- Given data -
□ □ □ □ □ □ □

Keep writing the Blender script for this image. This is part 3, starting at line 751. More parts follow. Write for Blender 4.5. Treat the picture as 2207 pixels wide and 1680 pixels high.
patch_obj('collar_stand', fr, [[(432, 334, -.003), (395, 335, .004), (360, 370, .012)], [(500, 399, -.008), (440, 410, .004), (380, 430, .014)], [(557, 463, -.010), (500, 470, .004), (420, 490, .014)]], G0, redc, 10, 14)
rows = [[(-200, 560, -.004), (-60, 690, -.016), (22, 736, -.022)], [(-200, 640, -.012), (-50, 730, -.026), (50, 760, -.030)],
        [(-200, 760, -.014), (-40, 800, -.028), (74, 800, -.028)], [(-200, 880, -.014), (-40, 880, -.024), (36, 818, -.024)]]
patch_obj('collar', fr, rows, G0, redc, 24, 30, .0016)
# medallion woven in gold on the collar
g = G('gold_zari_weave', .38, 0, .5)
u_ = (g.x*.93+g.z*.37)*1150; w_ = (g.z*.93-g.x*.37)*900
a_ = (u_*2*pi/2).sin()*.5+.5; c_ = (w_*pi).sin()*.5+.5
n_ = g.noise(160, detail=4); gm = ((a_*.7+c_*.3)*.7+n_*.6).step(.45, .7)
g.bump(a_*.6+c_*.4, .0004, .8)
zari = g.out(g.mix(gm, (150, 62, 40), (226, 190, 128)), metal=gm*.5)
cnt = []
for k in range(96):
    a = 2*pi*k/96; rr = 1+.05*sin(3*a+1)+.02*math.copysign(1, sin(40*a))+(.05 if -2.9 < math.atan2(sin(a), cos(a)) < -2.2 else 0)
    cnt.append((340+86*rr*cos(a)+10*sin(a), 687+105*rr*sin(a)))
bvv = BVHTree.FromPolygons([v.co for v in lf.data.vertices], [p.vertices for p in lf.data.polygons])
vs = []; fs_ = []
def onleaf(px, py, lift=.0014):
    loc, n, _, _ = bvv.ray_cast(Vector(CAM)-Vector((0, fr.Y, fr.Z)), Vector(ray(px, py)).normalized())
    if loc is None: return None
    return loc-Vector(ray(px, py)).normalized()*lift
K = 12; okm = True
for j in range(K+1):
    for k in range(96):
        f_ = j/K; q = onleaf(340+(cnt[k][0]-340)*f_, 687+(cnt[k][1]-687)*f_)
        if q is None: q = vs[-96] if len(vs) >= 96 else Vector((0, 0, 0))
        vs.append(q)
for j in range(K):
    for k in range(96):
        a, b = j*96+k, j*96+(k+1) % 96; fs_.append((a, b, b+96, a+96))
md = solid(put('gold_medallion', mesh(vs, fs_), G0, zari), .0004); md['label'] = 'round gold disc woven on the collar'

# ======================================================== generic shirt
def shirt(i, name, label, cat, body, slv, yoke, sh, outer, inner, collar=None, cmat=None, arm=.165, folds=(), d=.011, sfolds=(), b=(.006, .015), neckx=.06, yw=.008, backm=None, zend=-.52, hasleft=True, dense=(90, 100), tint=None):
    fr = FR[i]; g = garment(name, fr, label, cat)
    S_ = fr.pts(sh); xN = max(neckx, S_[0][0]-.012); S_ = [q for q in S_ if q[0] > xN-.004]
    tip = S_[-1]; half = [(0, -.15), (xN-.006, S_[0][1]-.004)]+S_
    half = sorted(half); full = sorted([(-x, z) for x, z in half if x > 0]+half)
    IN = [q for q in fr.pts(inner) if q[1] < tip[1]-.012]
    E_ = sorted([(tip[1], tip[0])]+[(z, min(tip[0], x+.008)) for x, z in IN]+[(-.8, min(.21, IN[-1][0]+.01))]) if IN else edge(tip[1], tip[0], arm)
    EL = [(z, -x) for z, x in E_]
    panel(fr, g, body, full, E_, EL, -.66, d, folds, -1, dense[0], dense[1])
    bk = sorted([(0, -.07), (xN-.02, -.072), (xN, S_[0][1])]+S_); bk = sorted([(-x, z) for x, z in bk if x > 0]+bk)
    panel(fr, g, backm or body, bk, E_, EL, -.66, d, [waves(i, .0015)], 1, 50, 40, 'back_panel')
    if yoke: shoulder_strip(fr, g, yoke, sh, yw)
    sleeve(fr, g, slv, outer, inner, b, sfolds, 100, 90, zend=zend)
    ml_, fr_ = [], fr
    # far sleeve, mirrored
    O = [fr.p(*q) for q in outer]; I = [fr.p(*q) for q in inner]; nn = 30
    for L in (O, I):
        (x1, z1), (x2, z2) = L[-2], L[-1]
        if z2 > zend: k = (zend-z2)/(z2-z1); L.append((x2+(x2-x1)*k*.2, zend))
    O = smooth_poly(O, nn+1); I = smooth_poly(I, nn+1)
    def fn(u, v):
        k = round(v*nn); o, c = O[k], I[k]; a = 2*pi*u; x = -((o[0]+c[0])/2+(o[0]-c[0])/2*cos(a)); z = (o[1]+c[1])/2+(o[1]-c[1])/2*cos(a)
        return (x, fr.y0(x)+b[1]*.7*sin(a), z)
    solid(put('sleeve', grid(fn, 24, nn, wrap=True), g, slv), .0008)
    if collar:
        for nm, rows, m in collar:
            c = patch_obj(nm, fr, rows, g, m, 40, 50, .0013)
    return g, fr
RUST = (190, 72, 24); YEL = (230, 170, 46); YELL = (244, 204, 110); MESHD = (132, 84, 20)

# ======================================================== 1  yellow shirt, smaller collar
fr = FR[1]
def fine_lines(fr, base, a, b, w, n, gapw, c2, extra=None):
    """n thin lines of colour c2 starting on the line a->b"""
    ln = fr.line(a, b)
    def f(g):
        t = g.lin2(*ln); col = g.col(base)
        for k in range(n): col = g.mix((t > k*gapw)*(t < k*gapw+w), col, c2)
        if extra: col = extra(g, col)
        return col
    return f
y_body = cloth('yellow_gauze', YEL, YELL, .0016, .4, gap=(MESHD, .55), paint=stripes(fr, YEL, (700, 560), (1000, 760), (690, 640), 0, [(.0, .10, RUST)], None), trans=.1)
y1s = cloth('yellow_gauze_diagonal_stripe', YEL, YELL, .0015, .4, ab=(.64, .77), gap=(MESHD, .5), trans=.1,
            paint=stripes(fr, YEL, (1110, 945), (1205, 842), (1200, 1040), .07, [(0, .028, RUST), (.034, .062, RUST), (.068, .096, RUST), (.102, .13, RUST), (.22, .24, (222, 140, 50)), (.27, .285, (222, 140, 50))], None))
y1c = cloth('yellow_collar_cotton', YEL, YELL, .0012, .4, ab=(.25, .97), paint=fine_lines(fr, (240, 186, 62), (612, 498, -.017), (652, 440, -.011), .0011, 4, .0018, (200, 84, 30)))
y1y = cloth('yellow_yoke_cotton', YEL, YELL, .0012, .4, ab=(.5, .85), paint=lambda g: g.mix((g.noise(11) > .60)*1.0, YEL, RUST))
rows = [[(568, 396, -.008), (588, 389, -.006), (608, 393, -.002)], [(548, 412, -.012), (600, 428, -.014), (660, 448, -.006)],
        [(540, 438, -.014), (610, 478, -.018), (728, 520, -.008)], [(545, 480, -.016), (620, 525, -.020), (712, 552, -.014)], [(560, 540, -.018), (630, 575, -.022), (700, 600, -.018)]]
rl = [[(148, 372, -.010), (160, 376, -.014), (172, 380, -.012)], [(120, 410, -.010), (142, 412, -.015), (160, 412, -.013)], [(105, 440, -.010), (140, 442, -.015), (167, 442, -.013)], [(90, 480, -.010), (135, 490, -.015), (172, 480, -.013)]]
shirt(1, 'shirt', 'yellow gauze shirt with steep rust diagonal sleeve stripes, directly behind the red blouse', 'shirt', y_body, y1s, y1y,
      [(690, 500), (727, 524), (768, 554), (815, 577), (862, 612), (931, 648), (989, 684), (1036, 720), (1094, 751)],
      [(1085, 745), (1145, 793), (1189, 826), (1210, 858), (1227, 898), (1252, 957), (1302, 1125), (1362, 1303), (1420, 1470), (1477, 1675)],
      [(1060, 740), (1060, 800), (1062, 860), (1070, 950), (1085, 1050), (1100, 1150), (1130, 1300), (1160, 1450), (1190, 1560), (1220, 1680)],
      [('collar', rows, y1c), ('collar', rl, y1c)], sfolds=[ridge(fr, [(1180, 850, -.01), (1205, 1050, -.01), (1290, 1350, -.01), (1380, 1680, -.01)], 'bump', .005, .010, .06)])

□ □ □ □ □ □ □

- Task directions -
Show each line holding the word "starting".

- Solution to the exercise -
Keep writing the Blender script for this image. This is part 3, starting at line 751. More parts follow. Write for Blender 4.5. Treat the picture as 2207 pixels wide and 1680 pixels high.
    """n thin lines of colour c2 starting on the line a->b"""